Traders Split on Gold New Highs Within Next 2 Years

September 9, 2013 at 10:24


Gold traders are divided on the outlook for prices next week, weighing signs of an improving US economy against the threat of a military attack on Syria. Two years after bullion set a record, the majority said a new peak won’t be reached in the next 24 months.

Thirteen analysts surveyed expect prices to rise next week, the same number were bearish and five were neutral. Gold slumped 28% since it reached an all-time high of $1,921.15 an ounce on September 6, 2011.

Eighteen people surveyed said the metal won’t exceed that level in the next two years and 11 predicted another record. Gold is set for its first decline in 13 years after some investors lost faith in the metal as a store of value. Bullion rallied 17% from a 34-month low in June as the slump stoked demand for jewellery and coins and western nations debated attacking Syria after accusations the government used chemical weapons.

An accelerating US economy increased speculation the Federal Reserve will buy fewer bonds to stimulate growth, diminishing demand for gold as a hedge against inflation.

“As long as we’re speculating on when any possible military intervention might take place, that could be supportive for gold as a safe haven,” said Jonathan Butler, a precious metals strategist at Mitsubishi International (Europe) in London.

Fed bond buying “will be scaled back in the remainder of this year. If that were to take place, there’s going to be some downside for gold,” he said. The metal fell 17% to $1,386.84 in London this year, tumbling into a bear market in April. The Standard &Poor’s GSCI gauge of 24 commodities rose 2.4% and the MSCI All-Country World Index of equities gained 9.5%.

Bullion set a record in 2011 as investors judged that unprecedented money printing by central banks would debase financial assets. While the Fed’s debt-buying program swelled its balance sheet by 28% since then, gold has been the sixth-worst performing commodity in the S&P GSCI gauge as consumer price increases failed to accelerate.

John Paulson, the billionaire hedge fund manager and biggest investor in the SPDR Gold Trust, the largest gold-backed exchangetraded product, cut his stake in the fund by 53% last quarter, a government filing showed. Holdings across gold ETPs retreated 26% this year, erasing $54.7 billion from their combined value.

Gold reached a three-month high last week and hedge funds’ bullish bets were the highest since January as US President Barack Obama sought approval before ordering action against Syria, whose government has been accused of using chemical weapons against its own people.
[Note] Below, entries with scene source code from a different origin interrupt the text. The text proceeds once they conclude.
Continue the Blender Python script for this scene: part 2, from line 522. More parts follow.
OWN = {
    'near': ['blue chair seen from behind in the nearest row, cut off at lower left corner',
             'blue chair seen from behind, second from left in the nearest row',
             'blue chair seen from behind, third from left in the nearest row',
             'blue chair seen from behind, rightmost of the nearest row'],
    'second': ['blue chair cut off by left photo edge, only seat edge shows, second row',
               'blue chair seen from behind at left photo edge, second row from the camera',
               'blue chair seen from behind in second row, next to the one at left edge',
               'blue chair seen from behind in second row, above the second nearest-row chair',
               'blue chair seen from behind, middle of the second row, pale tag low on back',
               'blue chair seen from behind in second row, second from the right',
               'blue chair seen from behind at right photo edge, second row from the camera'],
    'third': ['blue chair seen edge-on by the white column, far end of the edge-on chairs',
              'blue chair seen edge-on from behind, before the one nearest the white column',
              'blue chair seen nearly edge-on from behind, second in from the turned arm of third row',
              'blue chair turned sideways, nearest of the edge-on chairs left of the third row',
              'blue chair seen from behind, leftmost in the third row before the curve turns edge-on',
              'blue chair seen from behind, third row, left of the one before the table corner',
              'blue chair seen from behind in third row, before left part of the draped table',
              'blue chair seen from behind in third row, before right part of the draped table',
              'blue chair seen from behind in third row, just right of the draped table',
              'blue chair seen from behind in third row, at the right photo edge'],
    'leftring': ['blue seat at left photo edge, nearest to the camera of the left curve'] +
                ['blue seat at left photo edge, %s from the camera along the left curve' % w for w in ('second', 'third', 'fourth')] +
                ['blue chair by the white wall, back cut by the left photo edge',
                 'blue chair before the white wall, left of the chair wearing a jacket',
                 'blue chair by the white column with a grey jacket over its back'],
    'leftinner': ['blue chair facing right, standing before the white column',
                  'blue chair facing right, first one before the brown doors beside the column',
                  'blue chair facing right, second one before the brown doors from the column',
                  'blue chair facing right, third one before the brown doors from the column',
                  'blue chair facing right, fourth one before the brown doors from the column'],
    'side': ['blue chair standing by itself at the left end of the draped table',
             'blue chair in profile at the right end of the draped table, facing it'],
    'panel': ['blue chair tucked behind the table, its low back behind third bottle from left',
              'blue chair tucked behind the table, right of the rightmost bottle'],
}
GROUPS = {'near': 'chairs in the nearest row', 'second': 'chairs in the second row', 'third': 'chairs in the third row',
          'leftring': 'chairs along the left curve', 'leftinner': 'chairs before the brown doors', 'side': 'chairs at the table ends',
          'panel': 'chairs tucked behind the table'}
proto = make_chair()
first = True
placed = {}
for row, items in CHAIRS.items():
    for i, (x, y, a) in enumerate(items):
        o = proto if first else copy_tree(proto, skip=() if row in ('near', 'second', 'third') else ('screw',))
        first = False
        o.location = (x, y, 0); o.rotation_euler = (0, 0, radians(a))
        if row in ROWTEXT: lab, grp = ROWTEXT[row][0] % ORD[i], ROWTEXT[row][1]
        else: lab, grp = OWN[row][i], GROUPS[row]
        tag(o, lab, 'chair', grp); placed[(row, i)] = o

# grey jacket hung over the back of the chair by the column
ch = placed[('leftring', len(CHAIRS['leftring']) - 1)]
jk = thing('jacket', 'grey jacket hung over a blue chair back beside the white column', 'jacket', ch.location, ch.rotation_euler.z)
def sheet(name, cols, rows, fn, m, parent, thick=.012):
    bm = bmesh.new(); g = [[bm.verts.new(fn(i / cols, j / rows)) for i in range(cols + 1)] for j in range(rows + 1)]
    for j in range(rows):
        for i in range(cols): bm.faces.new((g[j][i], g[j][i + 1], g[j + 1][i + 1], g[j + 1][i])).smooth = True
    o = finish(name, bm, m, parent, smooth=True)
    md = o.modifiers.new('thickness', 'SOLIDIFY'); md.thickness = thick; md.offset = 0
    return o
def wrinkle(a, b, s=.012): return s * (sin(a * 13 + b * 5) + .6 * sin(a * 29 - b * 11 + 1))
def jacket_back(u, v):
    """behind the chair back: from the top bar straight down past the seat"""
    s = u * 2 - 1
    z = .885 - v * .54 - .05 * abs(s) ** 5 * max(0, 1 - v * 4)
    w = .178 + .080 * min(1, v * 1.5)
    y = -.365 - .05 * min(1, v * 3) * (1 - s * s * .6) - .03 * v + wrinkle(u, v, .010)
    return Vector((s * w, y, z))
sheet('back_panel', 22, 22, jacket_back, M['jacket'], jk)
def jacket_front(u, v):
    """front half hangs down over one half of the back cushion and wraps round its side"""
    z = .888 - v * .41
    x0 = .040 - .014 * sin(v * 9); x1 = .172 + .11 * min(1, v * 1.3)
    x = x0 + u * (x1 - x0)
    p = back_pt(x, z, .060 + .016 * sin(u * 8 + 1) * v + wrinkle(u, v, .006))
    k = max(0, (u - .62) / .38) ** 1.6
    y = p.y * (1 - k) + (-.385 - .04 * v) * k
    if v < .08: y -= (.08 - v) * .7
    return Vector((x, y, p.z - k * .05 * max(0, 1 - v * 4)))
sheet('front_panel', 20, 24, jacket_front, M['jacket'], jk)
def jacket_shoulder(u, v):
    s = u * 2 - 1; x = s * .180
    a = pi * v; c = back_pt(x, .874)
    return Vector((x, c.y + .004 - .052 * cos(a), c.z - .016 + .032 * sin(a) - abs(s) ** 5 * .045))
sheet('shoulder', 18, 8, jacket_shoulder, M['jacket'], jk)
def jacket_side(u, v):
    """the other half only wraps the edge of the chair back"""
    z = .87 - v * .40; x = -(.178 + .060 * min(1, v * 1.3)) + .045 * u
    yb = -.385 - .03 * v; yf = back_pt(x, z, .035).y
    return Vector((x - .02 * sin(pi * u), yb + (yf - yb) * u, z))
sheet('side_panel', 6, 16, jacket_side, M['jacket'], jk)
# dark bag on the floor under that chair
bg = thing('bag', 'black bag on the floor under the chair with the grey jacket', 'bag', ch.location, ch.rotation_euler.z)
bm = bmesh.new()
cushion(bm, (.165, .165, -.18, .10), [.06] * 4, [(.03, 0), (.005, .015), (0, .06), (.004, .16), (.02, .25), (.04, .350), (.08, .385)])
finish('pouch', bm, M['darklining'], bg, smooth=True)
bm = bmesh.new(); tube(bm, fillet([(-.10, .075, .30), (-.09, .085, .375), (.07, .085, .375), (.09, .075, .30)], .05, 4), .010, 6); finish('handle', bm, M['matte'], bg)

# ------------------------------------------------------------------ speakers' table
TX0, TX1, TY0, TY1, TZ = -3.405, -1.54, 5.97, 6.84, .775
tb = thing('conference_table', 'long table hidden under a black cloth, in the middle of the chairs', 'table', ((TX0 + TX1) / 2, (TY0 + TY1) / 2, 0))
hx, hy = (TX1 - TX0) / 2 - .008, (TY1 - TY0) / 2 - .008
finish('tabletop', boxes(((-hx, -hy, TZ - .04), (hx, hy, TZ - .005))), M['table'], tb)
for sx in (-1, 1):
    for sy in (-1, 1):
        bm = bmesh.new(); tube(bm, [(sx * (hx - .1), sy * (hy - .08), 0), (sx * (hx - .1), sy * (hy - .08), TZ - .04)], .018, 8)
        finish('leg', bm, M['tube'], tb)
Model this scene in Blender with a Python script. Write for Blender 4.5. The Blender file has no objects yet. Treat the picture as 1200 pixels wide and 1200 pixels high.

A Senate committee voted September 4 to authorise a limited military operation in Syria, the first step toward congressional endorsement. Hedge funds and other large speculators increased their net-long position by 34% to 97,902 contracts in the week through August 27, as bearish bets tumbled 37%, the biggest drop in 11 months, US Commodity Futures Trading Commission data show. Net-bullish wagers tripled since the end of June.

The metal rose 5.3% last month and 7.3% in July, the first back-toback monthly gains since September. The rally above $1,400 last month slowed purchases, along with near-record prices in India.